The project was to build high tech offices on a triangular shaped site within an industrial area.

In order to do so, we created a garden. A tall “marés” stone wall was raised following the triangular lines of the site, creating an enclosed area.

The entire site was excavated for a basement level and a horizontal plane was set over it, a slab covered in travertine, the inner face of the garden walls was also clad in the same stone.

A podium bounded by a wall was thus created: a travertine box open to the sky. Over this box, a 6 x 6 meter orthogonal grid was drawn. Separated from the walls, a parallel offset to the sides of the triangle was roofed over white cylindrical metal pillars, cantilevering two meters to either side of the line of columns. This space is glazed, without carpentry, creating a continuous space through the horizontal plane of the travertine floor.

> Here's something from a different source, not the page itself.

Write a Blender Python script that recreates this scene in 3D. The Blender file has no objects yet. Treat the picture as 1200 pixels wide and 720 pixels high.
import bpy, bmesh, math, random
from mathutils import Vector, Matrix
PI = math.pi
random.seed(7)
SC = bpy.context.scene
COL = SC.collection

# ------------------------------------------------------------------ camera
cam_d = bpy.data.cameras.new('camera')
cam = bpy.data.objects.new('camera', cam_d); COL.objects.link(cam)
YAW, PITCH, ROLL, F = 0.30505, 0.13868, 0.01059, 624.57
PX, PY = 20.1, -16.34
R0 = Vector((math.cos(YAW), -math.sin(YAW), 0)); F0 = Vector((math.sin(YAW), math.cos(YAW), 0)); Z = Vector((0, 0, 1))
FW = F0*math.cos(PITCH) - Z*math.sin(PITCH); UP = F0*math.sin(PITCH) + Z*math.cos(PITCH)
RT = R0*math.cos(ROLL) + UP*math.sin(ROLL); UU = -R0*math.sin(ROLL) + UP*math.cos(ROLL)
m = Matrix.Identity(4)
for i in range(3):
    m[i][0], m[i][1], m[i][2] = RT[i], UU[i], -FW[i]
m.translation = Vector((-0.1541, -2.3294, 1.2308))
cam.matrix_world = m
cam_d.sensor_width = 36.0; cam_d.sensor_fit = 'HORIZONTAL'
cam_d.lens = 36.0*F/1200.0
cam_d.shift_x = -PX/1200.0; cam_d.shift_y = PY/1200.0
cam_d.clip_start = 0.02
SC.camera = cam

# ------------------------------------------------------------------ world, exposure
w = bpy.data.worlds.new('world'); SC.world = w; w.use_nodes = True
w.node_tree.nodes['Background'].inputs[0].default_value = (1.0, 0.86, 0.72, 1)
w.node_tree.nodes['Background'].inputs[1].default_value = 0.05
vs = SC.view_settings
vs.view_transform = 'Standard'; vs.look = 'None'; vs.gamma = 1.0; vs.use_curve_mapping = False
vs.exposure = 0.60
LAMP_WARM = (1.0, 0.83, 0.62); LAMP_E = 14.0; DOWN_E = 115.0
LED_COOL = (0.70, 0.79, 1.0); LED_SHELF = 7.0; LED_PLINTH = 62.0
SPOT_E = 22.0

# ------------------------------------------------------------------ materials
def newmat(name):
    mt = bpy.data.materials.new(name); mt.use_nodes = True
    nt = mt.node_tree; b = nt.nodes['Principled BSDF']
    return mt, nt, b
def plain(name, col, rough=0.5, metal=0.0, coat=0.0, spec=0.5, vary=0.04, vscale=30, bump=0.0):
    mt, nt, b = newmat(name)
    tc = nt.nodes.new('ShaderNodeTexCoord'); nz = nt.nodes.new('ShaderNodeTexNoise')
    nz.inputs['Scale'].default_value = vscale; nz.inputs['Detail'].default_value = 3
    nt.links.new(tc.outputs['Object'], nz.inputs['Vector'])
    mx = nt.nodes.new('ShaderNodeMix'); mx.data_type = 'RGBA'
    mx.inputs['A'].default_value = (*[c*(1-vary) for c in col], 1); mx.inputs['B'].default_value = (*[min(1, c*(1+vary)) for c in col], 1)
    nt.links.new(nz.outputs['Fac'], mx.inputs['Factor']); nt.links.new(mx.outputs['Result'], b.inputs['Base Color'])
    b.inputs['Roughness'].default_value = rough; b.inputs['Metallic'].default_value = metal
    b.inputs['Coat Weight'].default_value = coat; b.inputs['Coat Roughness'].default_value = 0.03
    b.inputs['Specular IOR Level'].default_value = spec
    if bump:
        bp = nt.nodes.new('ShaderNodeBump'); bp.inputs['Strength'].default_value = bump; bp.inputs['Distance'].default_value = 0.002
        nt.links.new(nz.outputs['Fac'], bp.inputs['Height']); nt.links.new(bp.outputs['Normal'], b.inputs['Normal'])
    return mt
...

Fragrant lemon trees were planted on the remaining points of the grid. And along the walls, vines and climbing plants with aromatic flowers: jasmine, wisteria, grapevines, and Virginia creeper. Thus, a garden was created, a “secret garden” inside of which the workspaces are located. The whole is tensed by placing the lecture hall in the center, conveniently shifted off the grid: an amphitheater whose steps are carved into the stone floor. All of the installations run through the basement, “perforating” the floor where necessary to serve the workspaces.

Once again, architecture is created with a stereotomic base in stone, a box like an upside down podium over which a light tectonic element rests. The whole executed with enormous precision and the utmost economy of means.